--- START OF Records shown ---

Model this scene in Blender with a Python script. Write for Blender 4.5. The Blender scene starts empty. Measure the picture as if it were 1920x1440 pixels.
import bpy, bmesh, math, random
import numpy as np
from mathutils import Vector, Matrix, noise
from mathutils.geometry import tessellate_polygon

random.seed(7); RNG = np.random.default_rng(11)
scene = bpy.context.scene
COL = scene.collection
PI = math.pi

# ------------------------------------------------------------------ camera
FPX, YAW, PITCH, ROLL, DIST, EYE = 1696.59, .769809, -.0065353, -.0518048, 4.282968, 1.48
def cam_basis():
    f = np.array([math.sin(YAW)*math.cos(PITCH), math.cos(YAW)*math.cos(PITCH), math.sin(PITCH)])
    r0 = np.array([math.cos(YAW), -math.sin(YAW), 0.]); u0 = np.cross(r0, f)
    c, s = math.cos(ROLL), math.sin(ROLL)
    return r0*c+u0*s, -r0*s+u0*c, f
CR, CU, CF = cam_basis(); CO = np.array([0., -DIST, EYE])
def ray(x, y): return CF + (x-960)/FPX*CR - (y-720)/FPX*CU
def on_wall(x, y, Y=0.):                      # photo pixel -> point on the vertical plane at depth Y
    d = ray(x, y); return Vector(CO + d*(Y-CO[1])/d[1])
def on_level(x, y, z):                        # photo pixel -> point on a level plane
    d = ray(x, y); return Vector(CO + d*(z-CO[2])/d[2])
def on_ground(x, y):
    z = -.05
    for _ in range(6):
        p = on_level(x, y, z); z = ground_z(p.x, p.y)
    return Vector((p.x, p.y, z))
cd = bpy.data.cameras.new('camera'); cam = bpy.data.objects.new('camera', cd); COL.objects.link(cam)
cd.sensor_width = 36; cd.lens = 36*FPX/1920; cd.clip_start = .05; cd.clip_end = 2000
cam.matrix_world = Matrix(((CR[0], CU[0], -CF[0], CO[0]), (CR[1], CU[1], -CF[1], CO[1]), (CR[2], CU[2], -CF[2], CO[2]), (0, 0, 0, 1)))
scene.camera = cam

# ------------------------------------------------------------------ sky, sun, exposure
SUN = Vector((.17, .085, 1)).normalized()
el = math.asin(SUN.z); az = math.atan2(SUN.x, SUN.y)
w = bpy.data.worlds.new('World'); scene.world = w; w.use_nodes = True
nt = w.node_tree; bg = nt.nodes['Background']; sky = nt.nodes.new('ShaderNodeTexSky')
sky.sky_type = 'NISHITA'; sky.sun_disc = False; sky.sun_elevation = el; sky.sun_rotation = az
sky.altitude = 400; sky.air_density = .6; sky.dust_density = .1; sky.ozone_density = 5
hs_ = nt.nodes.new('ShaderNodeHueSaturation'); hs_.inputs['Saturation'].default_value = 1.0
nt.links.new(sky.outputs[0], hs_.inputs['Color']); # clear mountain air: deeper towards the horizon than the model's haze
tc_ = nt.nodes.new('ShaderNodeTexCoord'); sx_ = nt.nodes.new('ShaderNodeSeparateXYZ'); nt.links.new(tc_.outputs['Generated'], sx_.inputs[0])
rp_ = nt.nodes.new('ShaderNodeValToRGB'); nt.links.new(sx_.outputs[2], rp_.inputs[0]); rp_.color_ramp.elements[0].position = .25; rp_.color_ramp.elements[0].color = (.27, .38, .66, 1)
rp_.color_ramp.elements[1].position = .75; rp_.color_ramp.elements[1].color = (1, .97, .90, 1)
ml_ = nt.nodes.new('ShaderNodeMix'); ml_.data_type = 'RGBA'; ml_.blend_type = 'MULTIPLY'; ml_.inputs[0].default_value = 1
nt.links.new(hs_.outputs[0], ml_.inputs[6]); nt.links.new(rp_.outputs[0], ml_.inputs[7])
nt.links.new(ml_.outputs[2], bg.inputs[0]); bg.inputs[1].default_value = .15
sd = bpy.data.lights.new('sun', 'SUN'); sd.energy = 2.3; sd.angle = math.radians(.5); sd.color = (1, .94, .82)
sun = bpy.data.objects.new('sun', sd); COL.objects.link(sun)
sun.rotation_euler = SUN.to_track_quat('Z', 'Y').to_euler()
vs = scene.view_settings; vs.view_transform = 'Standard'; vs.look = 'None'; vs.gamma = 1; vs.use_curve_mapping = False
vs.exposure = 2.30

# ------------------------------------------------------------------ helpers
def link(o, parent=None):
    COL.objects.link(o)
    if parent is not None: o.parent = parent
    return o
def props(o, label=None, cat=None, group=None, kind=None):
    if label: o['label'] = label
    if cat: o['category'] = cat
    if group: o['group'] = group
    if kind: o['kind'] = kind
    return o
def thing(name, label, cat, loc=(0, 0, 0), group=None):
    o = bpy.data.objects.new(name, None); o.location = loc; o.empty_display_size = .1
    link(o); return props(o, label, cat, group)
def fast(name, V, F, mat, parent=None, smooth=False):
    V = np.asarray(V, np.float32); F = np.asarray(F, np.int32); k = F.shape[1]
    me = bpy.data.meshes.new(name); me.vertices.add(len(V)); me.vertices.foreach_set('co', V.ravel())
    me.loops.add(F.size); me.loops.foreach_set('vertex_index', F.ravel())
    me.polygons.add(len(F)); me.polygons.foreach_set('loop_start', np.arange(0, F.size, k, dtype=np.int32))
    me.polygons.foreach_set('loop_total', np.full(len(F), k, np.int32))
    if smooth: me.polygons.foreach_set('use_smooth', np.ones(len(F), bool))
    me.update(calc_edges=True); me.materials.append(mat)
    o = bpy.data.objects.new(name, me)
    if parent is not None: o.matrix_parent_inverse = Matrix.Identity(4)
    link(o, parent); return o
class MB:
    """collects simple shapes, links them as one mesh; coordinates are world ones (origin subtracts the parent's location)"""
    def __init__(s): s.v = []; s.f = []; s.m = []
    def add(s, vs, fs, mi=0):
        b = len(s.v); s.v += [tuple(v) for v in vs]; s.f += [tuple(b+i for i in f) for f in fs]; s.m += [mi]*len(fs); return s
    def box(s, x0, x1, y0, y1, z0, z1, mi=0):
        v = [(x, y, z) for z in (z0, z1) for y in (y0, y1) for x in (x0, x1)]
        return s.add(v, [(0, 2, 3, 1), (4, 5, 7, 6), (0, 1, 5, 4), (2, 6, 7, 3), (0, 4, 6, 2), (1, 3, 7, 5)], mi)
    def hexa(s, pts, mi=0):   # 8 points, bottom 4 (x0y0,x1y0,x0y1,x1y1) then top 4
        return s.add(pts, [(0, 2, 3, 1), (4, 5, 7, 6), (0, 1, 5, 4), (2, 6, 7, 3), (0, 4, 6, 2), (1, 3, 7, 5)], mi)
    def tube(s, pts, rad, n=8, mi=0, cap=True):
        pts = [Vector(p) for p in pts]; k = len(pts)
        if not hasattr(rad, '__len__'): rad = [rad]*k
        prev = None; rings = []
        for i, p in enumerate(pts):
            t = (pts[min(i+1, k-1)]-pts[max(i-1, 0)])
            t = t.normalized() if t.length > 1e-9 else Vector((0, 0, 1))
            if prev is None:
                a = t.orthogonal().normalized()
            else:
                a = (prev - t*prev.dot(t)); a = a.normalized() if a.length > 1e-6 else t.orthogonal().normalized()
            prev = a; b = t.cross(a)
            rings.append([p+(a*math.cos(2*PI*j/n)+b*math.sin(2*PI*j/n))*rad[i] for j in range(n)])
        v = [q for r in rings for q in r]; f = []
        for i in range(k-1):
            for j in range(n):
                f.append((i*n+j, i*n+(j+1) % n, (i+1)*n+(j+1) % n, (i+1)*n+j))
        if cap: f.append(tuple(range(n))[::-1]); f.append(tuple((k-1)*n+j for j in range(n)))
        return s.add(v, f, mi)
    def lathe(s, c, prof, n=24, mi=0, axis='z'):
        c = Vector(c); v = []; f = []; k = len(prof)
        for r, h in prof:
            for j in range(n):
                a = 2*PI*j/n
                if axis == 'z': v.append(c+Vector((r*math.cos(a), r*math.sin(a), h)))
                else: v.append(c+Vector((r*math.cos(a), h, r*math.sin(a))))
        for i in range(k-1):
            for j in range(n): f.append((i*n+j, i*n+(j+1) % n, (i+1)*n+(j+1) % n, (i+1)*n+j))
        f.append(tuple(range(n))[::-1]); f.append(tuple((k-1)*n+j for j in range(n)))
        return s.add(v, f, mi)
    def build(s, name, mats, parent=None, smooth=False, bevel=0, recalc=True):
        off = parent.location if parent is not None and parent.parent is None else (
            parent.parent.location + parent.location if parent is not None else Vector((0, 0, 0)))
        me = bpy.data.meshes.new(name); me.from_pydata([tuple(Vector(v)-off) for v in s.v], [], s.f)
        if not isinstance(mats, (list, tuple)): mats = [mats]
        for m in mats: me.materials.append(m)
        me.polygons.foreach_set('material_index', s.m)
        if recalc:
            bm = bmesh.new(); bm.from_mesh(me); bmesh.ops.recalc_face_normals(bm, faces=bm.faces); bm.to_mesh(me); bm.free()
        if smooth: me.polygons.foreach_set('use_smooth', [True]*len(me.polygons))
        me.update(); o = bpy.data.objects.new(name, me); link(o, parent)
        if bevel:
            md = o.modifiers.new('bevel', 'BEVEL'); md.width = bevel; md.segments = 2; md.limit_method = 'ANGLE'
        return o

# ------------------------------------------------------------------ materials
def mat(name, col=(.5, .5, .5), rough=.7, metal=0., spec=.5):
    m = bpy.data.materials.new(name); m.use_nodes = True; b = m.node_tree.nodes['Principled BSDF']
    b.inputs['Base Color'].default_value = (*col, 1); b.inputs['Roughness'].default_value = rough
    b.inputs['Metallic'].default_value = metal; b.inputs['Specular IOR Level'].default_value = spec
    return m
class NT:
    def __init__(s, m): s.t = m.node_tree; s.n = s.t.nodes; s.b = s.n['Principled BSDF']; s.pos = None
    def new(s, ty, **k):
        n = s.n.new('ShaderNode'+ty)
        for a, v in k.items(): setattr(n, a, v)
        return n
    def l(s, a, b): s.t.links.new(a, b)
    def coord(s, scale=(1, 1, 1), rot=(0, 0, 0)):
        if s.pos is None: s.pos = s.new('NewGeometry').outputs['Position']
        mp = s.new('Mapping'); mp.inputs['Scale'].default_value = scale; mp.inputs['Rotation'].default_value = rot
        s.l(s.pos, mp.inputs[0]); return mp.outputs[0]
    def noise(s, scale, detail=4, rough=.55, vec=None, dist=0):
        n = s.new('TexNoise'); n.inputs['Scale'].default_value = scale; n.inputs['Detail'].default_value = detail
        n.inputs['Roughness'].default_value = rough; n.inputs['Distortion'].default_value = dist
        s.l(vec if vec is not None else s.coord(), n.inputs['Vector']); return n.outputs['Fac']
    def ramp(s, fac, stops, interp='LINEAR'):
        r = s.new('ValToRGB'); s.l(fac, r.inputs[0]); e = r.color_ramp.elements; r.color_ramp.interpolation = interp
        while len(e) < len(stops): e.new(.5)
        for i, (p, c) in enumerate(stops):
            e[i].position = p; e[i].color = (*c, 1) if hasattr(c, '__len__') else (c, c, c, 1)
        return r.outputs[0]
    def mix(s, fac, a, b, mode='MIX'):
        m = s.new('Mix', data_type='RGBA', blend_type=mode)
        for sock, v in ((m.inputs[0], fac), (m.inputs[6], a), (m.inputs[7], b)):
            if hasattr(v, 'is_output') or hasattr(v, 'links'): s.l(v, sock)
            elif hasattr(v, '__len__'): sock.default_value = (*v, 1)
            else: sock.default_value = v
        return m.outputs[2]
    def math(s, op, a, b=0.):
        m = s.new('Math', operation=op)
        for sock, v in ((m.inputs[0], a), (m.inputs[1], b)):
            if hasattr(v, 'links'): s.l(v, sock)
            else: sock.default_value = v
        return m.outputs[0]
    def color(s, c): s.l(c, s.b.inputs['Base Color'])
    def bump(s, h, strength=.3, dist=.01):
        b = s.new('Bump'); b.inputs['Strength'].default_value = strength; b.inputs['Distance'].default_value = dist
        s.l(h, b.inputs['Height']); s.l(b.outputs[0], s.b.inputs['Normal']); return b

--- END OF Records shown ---
--- START OF Records shown ---

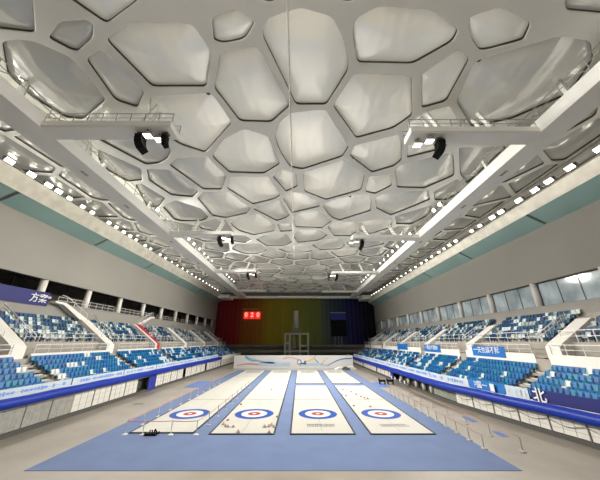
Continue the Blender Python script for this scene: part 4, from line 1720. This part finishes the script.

--- END OF Records shown ---

To do => Go through the listing above and locate each line that holds the word "Blender". Copy those lines.

Written response =>
Model this scene in Blender with a Python script. Write for Blender 4.5. The Blender scene starts empty. Measure the picture as if it were 1920x1440 pixels.
Continue the Blender Python script for this scene: part 4, from line 1720. This part finishes the script.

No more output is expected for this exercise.